When I first started listening to jazz in the late 90s, I read this kind of commentary on a regular basis. And I still think it's out there, unfortunately.

I certainly don't disagree with you on critics. However, at least in the UK (but I'm sure in the US, too), the people who have to buy their own LPs didn't dismiss the music beginning in the early eighties. Pathe Marconi, no doubt noting before I did the price rises for Blue Notes, began reissuing them in 1983 and included in the first batch Don Wilkerson's 'Preach brother', which had been played a lot by the deejays at soul/dance 'weekenders'. I recall a review in Blues & Soul of the Easter weekender at Caister holiday camp in which the phrase 'Don Wilkerson is God' was fair currency. Despite reissue programmes by Pathe Marconi and Ace, the prices of original 'Acid jazz' LPs rose into the multi hundreds of pounds - an incredible price for that time. A year or two earlier I'd been able to buy these LPs for peanuts - well less, actually, as peanuts aren't all that cheap - so I was a bit pissed off at the sudden popularity of the music I'd been collecting for over 20 years. Some records I hadn't got around to buying (or had never seen, these things never having been around much in the UK) suddenly became uncollectable for me, because I wasn't going to pay those prices. Then CDs came out and lots of that stuff did come out on CD, thank goodness.
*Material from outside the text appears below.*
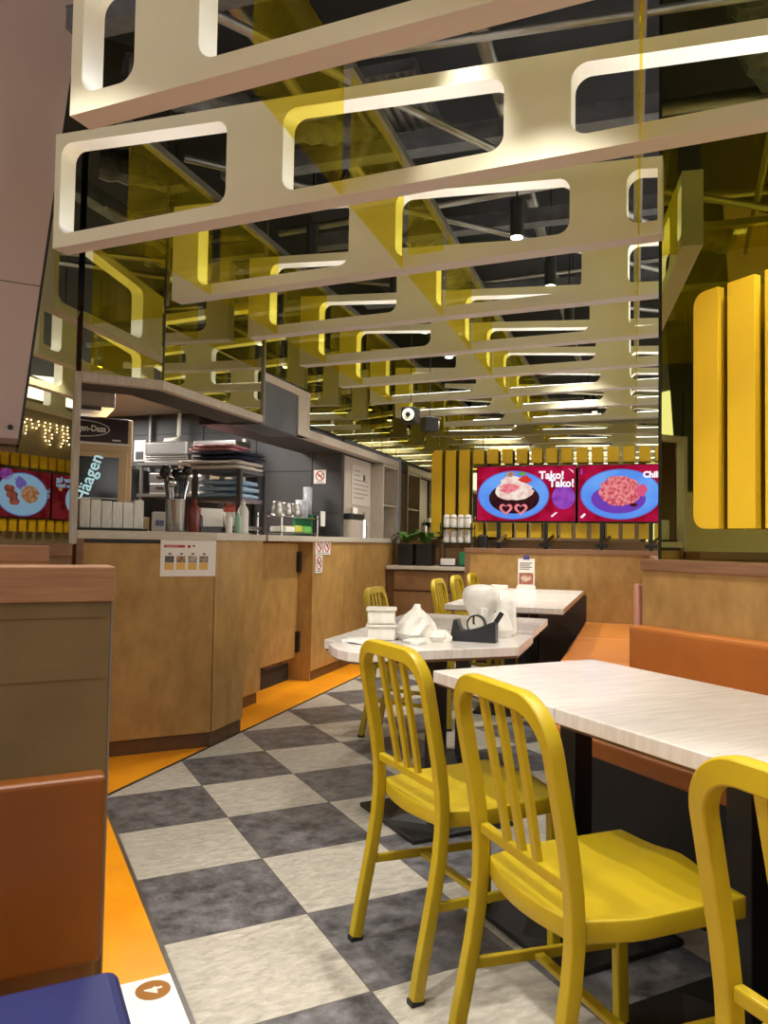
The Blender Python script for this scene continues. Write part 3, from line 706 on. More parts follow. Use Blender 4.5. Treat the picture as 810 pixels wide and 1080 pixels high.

I think that has pretty well died down now, but for about 20 years or so, this music was well appreciated by the dance crowd. Soul Jazz musicians came over here, not to play at Ronnie's or other 'jazz clubs' but to play one nighters in some of the largest and hippest dance halls in Britain and would attract audiences numbered in the thousands. You've seen films of the big bands of the thirties and early forties playing to packed dance halls - that is what it looked like in front of people like John Patton, Jimmy McGriff, Hank Crawford, Charles Earland, Jimmy Smith, Mel Sparks, Lonnie Smith, Reuben Wilson and others. The parallel with the short excerpt I quoted in the Eric Hobsbawm thread a few days ago is very precise.